Justin is the only person I shared my personal retreat with. I used to go to a friend's cabin in Soquel, near Bass Lake, CA. It had gas lamps, and no running water. You had to bucket flush the toilet. It was rustic and isolated, with a swing on the big front porch, and I loved to go there solo even though it was a little bit spooky to be on my own down a dirt road in the middle of the forest. I knew Justin would love it like I did.

So Justin came out with me one time and immediately started telling me how it looked like a setting for Friday the Thirteenth. I told him to "shut it!" as I didn't want to be scared out there! We had a great time that night sitting in front of the fireplace after making a great dinner, just talking about everything and nothing, the way we did. Then, there was a sudden scurrying and scratching noise above us! We had a good scare and a laugh, and figured out a squirrel had made it into the ceiling. That squirrel startled and woke us all night long, and I blamed it on Justin for talking about spooky things. 
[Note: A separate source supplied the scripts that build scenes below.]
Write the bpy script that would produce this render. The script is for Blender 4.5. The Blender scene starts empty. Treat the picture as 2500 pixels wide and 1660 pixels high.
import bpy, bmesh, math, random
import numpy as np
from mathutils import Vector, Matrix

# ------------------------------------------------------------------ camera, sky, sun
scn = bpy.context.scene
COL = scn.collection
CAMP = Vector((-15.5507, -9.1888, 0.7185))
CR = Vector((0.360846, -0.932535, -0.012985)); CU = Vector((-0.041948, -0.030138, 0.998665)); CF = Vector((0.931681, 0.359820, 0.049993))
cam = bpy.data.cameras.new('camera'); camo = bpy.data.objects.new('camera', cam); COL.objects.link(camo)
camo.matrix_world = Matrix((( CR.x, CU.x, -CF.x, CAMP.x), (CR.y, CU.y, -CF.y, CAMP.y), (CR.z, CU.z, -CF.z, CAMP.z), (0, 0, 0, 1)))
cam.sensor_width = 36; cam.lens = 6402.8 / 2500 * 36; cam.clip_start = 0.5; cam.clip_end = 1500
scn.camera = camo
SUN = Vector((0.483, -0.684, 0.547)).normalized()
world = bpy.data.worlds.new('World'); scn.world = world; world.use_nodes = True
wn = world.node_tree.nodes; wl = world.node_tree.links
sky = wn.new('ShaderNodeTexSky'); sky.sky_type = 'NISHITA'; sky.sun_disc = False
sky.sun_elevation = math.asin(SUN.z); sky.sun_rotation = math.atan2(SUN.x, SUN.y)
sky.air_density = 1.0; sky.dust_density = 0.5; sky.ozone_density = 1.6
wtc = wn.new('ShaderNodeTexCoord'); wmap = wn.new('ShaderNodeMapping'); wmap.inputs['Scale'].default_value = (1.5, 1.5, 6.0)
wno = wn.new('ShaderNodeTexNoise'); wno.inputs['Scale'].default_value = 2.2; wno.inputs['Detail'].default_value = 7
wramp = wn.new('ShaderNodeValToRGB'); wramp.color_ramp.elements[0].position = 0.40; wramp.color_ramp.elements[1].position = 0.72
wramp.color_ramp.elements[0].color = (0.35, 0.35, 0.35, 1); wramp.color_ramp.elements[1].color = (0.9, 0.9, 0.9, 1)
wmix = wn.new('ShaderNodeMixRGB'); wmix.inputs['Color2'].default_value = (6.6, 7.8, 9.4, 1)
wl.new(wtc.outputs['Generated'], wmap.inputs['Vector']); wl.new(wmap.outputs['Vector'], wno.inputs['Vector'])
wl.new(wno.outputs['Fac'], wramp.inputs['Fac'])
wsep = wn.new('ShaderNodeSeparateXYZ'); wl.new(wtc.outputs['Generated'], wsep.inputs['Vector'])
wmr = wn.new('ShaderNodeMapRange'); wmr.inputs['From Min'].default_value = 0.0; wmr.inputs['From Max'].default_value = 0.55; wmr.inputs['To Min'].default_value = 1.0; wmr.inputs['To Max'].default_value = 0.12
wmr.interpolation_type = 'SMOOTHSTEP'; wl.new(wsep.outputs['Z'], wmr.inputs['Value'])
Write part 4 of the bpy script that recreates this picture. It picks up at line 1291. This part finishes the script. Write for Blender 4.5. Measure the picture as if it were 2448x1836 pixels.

I wish we'd had more adventures together. We always talked about living closer because we really loved each other's company. We were family through marriage, but even more so, family by choice. In fact, Justin was my uncle's wife's brother. We figured this maade us related "somehow" but could never really figure out what he would be to me. Uncle? Cousin? Cuzuncle I suggested? He decided to be my "Carbuncle" and we always laughed at our silliness. I love you. I miss you. I keep coming across things I want to share with you... Did you hear today? Same sex marriage is legal across the nation. Pretty cool. Cheers, my dear.

Loved to Dress UP

June 26, 2015

Justin always loved to dress up when he was a little boy.  I remember so many of the things that he used to put on.  One time, when us kids decided to have a penny arcade in our backyard, we dressed Justin up as a woman clown with balloons as boobs.  He loved it!  He would dress up as a pirate, a scholar, and a cowboy.  Every week, he would walk in the livingroom with a new get up on.  He would take things from our parents closet along with things that us kids had.  He was always such a hoot!